"Um sentimento antirusso, acusam. Farei parte de algo assim? Talvez não tanto mais há algo em mim que suspeita, que teme o desconhecido que vem da Rússia e que deriva, estou convencido, do impacto das duas superpotências, a russa e a americana, na nossa cultura, na minha educação. As vezes em que estive na Rússia ou nos EUA foram sensivelmente as mesmas, nada de errado me aconteceu, contudo nunca me senti tão longe de casa como na Rússia e nunca soube explicar porquê.
Também leio os russos desde a adolescência e sou até um pasmado admirador da grandiosidade e da beleza decadente dos estilos escultóricos e arquitectónicos da era soviética. Em todo o caso, aquela cultura nunca me chegou da mesma forma, sempre me foi apresentada com ressalvas históricas, líderes loucos, expansionismos perigosos, economias falhadas, Berlim, um reactor nuclear explodido, tudo o que há de dramático, ou não fosse uma potência.

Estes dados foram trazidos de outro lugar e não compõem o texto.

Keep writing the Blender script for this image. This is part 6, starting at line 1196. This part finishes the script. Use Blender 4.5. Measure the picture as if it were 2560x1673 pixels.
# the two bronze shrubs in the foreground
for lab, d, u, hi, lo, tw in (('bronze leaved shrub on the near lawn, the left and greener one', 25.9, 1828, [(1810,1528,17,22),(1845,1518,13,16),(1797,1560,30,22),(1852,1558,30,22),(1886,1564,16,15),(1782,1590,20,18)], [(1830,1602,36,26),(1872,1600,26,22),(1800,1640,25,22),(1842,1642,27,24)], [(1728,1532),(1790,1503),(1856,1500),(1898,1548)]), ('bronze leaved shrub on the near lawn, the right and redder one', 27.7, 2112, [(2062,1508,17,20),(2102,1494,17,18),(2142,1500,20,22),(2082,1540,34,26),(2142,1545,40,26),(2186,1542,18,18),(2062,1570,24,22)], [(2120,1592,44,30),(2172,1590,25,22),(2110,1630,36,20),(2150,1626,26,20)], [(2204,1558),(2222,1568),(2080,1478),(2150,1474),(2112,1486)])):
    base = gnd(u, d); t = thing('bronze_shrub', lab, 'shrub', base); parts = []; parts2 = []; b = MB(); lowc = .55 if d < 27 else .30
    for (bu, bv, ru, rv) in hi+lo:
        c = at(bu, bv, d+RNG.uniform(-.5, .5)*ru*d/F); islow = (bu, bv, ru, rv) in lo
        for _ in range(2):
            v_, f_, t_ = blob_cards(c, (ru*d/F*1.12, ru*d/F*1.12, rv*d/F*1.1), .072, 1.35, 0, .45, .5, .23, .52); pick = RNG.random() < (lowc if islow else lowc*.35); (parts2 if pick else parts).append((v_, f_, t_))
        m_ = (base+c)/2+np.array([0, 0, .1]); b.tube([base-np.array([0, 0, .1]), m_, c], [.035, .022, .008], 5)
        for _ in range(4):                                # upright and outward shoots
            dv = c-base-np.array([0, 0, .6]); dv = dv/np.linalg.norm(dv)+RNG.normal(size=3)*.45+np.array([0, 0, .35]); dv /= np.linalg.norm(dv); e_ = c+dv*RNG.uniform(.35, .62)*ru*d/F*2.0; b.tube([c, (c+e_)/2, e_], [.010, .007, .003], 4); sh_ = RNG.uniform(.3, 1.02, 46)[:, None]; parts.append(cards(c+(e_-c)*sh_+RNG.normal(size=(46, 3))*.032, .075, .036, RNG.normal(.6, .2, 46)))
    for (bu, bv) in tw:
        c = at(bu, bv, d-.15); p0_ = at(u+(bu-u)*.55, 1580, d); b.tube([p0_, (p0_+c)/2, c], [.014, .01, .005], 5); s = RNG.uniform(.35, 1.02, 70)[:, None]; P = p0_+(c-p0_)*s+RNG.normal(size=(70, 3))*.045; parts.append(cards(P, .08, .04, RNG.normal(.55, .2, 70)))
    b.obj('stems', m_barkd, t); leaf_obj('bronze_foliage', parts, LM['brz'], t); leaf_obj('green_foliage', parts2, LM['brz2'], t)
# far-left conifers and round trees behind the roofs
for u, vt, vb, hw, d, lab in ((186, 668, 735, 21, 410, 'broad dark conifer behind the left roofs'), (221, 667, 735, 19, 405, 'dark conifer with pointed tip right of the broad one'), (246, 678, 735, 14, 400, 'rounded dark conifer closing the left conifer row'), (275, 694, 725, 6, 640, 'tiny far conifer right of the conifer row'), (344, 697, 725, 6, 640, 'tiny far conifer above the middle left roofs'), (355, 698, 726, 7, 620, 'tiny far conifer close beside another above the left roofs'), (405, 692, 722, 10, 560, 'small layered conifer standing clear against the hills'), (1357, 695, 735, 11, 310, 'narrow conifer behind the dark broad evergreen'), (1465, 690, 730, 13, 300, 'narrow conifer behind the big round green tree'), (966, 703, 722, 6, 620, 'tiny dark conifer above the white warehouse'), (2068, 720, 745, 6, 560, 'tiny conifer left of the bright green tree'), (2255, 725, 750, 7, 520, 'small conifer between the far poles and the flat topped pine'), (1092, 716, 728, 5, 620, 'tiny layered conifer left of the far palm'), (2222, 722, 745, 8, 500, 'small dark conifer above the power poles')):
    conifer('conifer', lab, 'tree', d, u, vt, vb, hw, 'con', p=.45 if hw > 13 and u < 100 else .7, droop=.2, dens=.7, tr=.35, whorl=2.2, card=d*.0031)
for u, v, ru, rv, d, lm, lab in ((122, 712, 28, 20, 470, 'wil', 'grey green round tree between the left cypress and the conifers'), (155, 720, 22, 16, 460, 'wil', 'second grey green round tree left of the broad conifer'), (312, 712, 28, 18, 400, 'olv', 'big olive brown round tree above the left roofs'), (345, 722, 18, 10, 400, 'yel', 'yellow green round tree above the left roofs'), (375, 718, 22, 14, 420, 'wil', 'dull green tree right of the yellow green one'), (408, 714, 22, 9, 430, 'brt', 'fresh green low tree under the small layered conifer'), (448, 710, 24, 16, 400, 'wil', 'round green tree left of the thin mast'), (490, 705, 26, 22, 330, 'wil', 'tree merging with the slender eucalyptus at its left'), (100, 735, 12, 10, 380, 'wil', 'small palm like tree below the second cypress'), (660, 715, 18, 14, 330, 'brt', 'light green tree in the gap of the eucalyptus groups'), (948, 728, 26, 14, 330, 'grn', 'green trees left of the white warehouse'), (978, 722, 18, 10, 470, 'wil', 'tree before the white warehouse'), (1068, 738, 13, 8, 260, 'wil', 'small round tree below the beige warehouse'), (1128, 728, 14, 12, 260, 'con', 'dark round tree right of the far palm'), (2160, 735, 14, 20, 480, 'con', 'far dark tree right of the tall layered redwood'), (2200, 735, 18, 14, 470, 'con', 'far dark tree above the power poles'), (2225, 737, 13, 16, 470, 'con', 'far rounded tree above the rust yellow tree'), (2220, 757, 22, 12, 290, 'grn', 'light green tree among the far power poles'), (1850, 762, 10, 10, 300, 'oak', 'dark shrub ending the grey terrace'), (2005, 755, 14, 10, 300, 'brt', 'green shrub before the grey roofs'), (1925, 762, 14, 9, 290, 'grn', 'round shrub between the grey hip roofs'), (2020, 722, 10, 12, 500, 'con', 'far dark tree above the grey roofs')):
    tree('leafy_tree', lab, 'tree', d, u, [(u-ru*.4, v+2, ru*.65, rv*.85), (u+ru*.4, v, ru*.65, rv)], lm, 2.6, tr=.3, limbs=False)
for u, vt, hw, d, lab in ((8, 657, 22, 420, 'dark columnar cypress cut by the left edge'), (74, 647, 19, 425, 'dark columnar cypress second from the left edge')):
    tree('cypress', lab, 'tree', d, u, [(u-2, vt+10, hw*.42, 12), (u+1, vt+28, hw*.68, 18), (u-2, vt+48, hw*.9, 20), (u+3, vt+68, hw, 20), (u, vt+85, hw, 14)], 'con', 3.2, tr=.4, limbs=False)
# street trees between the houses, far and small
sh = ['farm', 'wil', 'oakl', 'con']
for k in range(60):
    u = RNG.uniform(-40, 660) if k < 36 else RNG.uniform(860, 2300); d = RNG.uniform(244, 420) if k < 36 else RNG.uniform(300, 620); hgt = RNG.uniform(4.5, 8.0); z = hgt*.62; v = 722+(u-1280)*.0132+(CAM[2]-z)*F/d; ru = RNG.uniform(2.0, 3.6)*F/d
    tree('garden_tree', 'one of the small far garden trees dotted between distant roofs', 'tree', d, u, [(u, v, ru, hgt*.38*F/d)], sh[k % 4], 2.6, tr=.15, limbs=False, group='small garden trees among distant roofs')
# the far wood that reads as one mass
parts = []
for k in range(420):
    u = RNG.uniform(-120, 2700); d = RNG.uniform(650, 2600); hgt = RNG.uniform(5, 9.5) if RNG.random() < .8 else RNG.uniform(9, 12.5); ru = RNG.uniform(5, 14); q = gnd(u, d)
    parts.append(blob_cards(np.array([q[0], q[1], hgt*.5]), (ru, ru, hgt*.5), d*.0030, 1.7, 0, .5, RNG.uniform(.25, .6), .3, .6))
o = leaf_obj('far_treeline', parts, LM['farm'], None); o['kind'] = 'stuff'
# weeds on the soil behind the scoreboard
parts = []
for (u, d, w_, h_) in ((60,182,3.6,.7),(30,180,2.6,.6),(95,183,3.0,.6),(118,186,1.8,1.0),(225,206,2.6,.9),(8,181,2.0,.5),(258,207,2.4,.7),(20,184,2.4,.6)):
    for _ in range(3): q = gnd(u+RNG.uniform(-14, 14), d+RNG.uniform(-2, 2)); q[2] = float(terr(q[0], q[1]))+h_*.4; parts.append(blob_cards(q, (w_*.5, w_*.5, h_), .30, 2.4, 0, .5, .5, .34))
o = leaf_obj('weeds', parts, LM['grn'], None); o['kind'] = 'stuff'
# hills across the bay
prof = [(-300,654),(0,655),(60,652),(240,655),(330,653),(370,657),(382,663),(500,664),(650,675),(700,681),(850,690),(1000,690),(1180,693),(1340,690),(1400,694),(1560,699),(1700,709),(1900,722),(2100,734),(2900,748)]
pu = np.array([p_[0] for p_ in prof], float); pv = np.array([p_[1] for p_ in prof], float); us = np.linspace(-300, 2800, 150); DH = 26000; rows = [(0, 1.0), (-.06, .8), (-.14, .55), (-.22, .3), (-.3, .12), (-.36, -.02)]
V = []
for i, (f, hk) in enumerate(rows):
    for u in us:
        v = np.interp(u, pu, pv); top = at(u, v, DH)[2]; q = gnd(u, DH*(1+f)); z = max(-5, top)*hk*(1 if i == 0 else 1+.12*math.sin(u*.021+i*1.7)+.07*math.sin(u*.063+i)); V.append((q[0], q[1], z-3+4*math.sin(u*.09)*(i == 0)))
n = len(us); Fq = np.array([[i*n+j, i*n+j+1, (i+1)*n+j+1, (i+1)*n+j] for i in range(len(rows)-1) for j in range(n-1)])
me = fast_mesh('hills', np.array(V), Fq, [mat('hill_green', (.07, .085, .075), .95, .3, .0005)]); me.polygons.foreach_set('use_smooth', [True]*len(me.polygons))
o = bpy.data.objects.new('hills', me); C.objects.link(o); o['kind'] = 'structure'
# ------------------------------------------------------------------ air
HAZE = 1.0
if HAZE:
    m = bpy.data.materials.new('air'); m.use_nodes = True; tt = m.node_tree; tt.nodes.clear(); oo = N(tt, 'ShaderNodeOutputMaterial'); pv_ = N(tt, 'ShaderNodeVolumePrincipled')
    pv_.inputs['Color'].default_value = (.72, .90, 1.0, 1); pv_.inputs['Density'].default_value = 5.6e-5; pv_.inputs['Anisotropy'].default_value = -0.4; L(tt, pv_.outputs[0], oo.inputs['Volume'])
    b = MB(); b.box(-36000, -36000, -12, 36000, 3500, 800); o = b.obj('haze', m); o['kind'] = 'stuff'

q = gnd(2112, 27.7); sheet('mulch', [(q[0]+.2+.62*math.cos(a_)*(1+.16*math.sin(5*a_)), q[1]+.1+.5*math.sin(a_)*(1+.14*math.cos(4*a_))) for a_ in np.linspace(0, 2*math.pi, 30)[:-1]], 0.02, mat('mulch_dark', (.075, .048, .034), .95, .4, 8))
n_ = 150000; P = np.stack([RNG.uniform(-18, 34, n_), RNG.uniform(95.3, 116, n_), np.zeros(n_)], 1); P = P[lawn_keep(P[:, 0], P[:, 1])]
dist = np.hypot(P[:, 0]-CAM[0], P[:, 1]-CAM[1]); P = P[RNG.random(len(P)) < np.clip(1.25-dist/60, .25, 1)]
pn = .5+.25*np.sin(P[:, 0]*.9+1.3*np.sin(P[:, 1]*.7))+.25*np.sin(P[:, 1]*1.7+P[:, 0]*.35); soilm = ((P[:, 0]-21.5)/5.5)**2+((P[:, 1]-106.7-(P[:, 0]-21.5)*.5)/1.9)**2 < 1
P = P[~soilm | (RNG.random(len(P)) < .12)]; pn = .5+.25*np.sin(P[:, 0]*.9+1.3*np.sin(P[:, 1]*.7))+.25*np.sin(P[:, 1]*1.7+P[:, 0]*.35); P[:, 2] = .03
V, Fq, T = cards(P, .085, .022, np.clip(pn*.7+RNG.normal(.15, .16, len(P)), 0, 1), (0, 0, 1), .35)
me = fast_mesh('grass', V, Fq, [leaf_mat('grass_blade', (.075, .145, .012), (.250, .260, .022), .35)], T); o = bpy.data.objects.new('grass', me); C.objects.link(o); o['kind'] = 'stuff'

Coisas parecidas também há do outro lado da fronteira ideológica - ou não?
Ao surgirem estas punições da Antidopagem, visando o governo russo de liderança do maior plano de doping jamais conhecido, parece, para lá das provas que convencem a WADA, formar-se também qualquer coisa na qual se quer acreditar, como se para perceber e justificar o resto.
Mas, insisto, do outro lado houve Armstrong, a maior mentira do desporto; há agora um presidente que ridiculariza a verdade e desvaloriza a ciência, ao qual, para cúmulo, insistem em perguntar se ele não será espião russo! Um sentimento antiamericano, dizem.
Nestes tempos de crise cultural americana, de um inédito distanciamento, chegam-nos
confundidos os tais velhos preconceitos de bem e mal e ficamos - eu fico - sem saber o que é realmente isso da cultura na qual crescemos.
Nunca há monstros piores que aqueles que nós criamos, isso eu sei."